Hanging Lake trail is a 1,000-foot climb, and while the scenery is worth the hike to the top, it’s also steep and slippery. If you don’t have the right type of snowshoes or you’re just a beginner, you may want to explore other areas of Glenwood Springs.

Steamboat Springs, Colorado

If you head to Steamboat Springs there are many places to snowshoe and Rabbit Ears Pass is one of the most popular trails to hike. Whether you want to pave your own way or snowshoe on a groomed path, you have plenty of options in Steamboat Springs.

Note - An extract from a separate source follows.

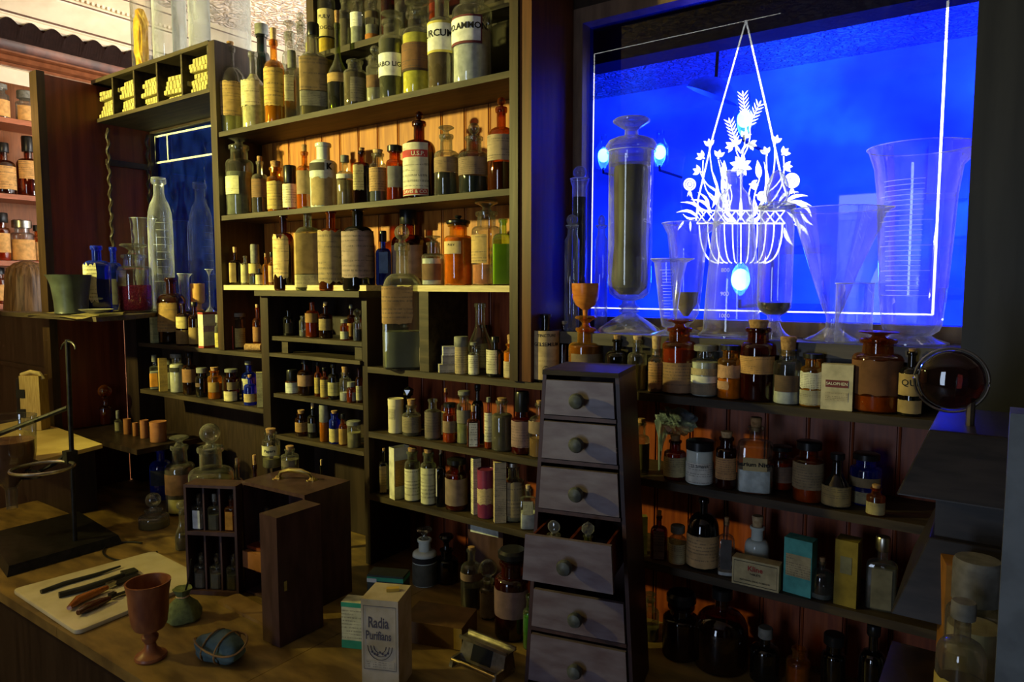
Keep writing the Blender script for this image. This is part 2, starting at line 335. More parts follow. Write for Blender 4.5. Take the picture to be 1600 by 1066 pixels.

If you feel more comfortable hiking around in the snow on a groomed trail, you can check out one of the Nordic Centers in Colorado.

Lake Tahoe

Lake Tahoe is a hotspot for skiers but did you know that you can do a lot of snowshoeing in Tahoe, too, and spend a lot less?

If you are a beginner and just want to get a little practice or a warm-up in before your longer hike, check out the snowshoe trails at Donner Memorial State Park. You can snowshoe to Donner Lake or into the Coldstream Canyon.

If you want to work up to a bit of a challenge, Tahoe Meadows may be a great destination. With a view of Lake Tahoe and a mix of terrain, you can start out slow and challenge yourself a bit.

Moonlight guided excursions are also available for snowshoers who want to experience the winter sport in a whole new light.

Mt. Hood

Just like Tahoe, Mt. Hood is a popular destination for skier and snowboarders but snowshoeing at Mt. Hood is gaining in popularity. Since Mt. Hood gets lots of traffic, don’t be surprised if you notice a little congestion on some of the snowshoe trails; don’t worry, there are plenty to hike.

Frog Lake is located at Mt. Hood and the Clackamas River Area in Oregon. The snowshoe trails are wide and relatively flat, which are great for beginners or children. The trail is also dog-friendly. As long as you’re in the area, check out another easy-going trail, Glade Trail, that’s located near Government Camp.

While we’ve just given you a few of the best places to snowshoe, head anywhere that there’s snow and have an adventure. For your safety and enjoyment, always make sure that the area is available for snowshoers and the difficulty level is not far from your skill level.